Wednesday, September 23, 2020
Sept. 23, 2020

Linkedin Pinterest

Inslee, Brown to sign I-5 Bridge agreement Monday in Vancouver

Governors both support replacing twin spans to ease congestion, improve safety, promote economic vitality

By , Columbian staff reporter

Washington Gov. Jay Inslee and Oregon Gov. Kate Brown said Friday that they will be in Vancouver on Monday to announce a joint effort to replace the Interstate 5 Bridge.

The two governors, both Democrats, are scheduled to sign a letter of intent toward replacing the bridge’s twin spans with a modern crossing that would ease congestion and be better able to withstand a strong earthquake, according to news releases from the governors’ offices.

Specifics of what’s in the agreement are not expected to be revealed until the two governors sign the document at 10:30 a.m.

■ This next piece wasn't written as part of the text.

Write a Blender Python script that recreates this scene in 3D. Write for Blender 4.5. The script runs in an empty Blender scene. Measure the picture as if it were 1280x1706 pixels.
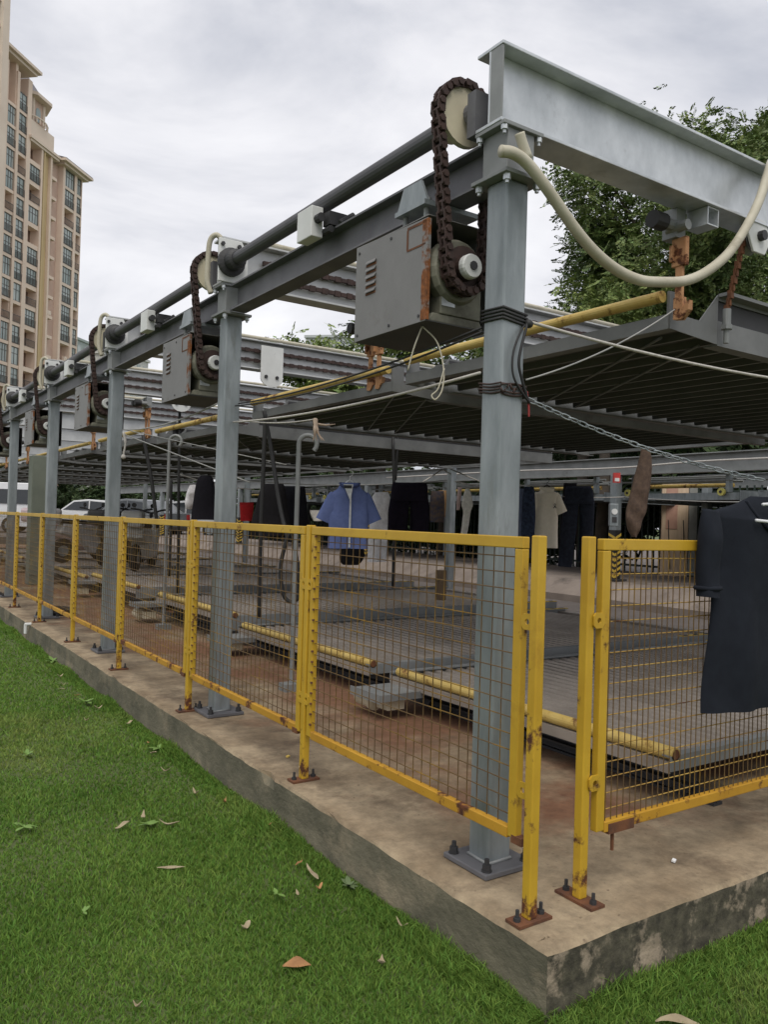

Monday at The Waterfront Vancouver, not far from the bridge itself.

Afterward, Inslee and Brown are scheduled to take questions from the media and meet with “regional leaders and stakeholders,” according to an advisory from Inslee’s office.

The two states plan to open an office for the I-5 Bridge project and incorporate community feedback in developing a bistate approach toward advancing the long-discussed project.

Both governors have previously supported replacing the twin spans that opened in 1917 and 1958.

“The current interstate bridge is over 100 years old, and it’s showing its age,” Brown said in a statement. “Replacing the interstate bridge is critical to the safety and economies of both Oregon and Washington.

“Our states are more interconnected than ever, and by working together, we can make our communities and roads safer while we improve mobility and support the economic vitality of our communities.”

The I-5 Bridge started reaching capacity during weekday peak hours nearly 30 years ago, within a decade of the December 1982 opening of the Interstate 205 Bridge.

Today, about 135,000 vehicles use the I-5 Bridge each day. According to the Southwest Washington Regional Transportation Council, the freeway near the bridge is congested for 11 hours on weekdays, from 5:45 to 9:45 a.m. north of the river and from 1 to 8 p.m. south of the river. Traffic crawls at 11 mph during peak congestion.

Earlier this year, the Washington Legislature allocated $35 million to replacing the I-5 Bridge: $17.5 million for a project office and $17.5 million for planning and pre-design of a new bridge. In August, the Oregon Transportation Commission agreed to provide $9 million.

In addition, each state has appointed eight legislators to a bistate committee on the I-5 Bridge. The committee had its second meeting Wednesday at the Port of Portland and is scheduled to meet again Dec. 20.

This is the second major effort to replace the I-5 Bridge. The previous Columbia River Crossing project disintegrated after the Washington Senate in 2013 balked at matching Oregon’s $450 million construction commitment.

The $3 billion-plus project would have replaced the bridge’s twin spans, upgraded freeway interchanges on both sides of the Columbia River and extended Oregon’s light-rail line to Clark College.

Since the Columbia River Crossing ended in 2013, Clark County has added 53,000 residents, with the county’s population about 10,000 shy of a half-million.